Faith is not blind. It is built on evidence: the accumulated evidence of God’s faithfulness across the story of your life. Every answered prayer is a data point in that story. When you face a new trial, you do not have to start from zero. You can look back at the trail of answered prayers behind you and say, “God was faithful then. He will be faithful now.”

David understood this. Before he faced Goliath, he recalled the lion and the bear that God had helped him defeat (1 Samuel 17:37). Those previous victories were not just memories; they were fuel for present courage. Your answered prayers function the same way. They are not just nice things to remember; they are the raw material of faith.

This is why it matters to record not just the request, but the answer. When did you pray? What did you ask for? How did God respond? What surprised you about His answer? These details become the stones of your personal memorial: evidence that the God you serve is real, active, and deeply invested in your life.

Tools for Cultivating Gratitude

Answered List was built around this very conviction: that remembering God’s faithfulness is essential to a thriving prayer life. When you mark a prayer as answered, the app preserves it on your Answered Prayers timeline, creating a scrollable history of God’s work in your life. Anniversary reminders bring past answers back to your attention at meaningful intervals, prompting fresh gratitude for what God has done. And the encouraging stats on the Home screen give you a clear picture of how many prayers God has answered over time, a simple but powerful reminder that He is always at work.

These features exist for one reason: to help you remember. Not because God needs your gratitude, but because you need the faith that gratitude produces.
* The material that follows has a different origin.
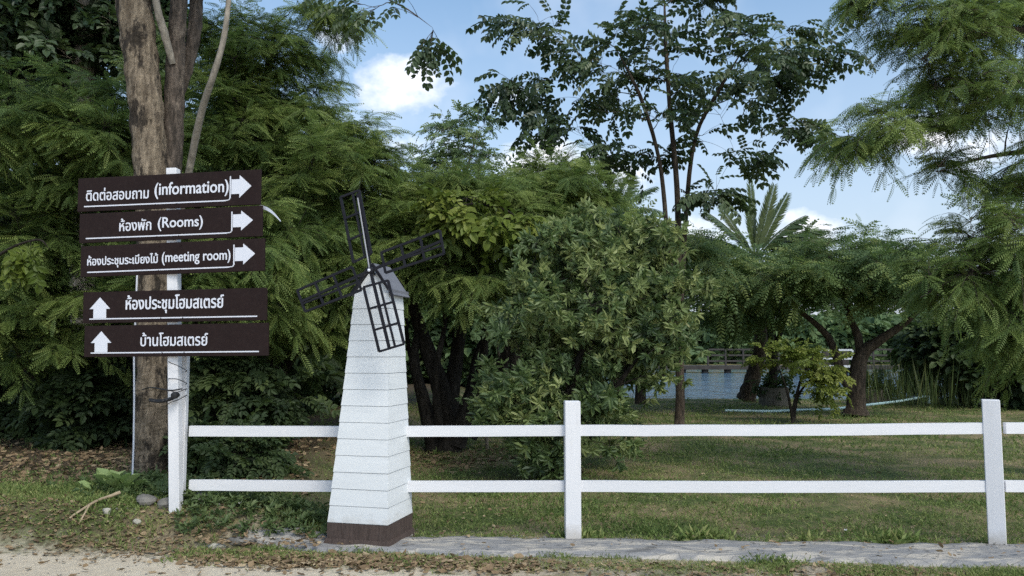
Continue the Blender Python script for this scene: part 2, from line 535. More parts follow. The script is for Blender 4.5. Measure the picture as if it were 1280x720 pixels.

A Practical Exercise: Reviewing Your Answered Prayers

Set aside fifteen minutes this week for a gratitude review. Here is a simple process:

  1. Look back. Open your prayer list, journal, or app and review prayers that have been answered in the past year. If you have not been tracking them, start by simply thinking through the last twelve months. What did you pray for? What happened?
  2. Write it down. For each answered prayer, write a brief note: what you asked, when you asked, and how God answered. Include any surprises: answers that came in unexpected ways or exceeded what you imagined.
  3. Give thanks. Spend a few minutes in prayer, thanking God specifically for each answer. Be as detailed in your thanks as you were in your requests.
  4. Share with someone. Tell a friend, family member, or prayer partner about one answered prayer. Sharing your story strengthens their faith as well as yours.
  5. Keep going. Make this review a monthly practice. Over time, you will build a rich record of God’s faithfulness that you can return to whenever you need encouragement.

Gratitude changes everything. It does not change your circumstances, but it changes how you see them. It does not erase difficulty, but it places difficulty in the context of a God who has already proven Himself faithful—again and again and again. When you cultivate the habit of looking back and giving thanks, you discover that your life is far more marked by God’s goodness than you realized.

So take a moment today. Think of one prayer God has answered, big or small, recent or distant. Let the memory of His faithfulness wash over you. And then do the simplest, most powerful thing a human being can do: say thank you.

“The Lord has done great things for us, and we are filled with joy.”